Taiwan-based China Steel Corporation’s (CSC) non-consolidated carbon steel sales volume rose by 17.29pc or 127,349mt in July to 863,768mt from the prior month, according to preliminary release. Domestic sales were 72pc of the total sales volume in July. For the Jan-July period, the company reported sales volume of 5.91mn mt, with 69pc domestic sales. 


CSC’s consolidated revenues in July rose by 3pc to NT$24.68mn from the prior month. The company managed to narrow its loss before tax by 30pc from June. In July, loss before tax was NT$291,282.


In Jan-July, the company’s consolidated revenues dropped by 21pc to NT$175.21mn compared to NT$221.87mn in the prior year period. In the seven-month period, CSC’s loss before tax was NT$4.11mn compared to a profit of NT$11.62mn in the prior year period.


In H1, CSC’s non-consolidated steel sales volume was 5.05mn mt, with 68pc or 3.44mn mt steel sold in the domestic market. On a consolidated basis (CSC and BF products of Dragon Steel), H1 sales volume was 6.79mn mt, with 63.02pc or 4.28mn domestic sales. 

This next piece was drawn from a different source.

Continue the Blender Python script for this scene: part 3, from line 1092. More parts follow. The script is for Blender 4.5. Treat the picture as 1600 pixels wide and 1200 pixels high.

CSC is an integrated producer with a capacity to produce 9.9mn mt crude steel. The company has its major production base in Kaohsiung, Taiwan. CSC group’s total steel capacity is 16mn mt. The company is a leading producer of flat steel in Taiwan and exports majorly to China, Japan, the Philippines and South East Asian countries.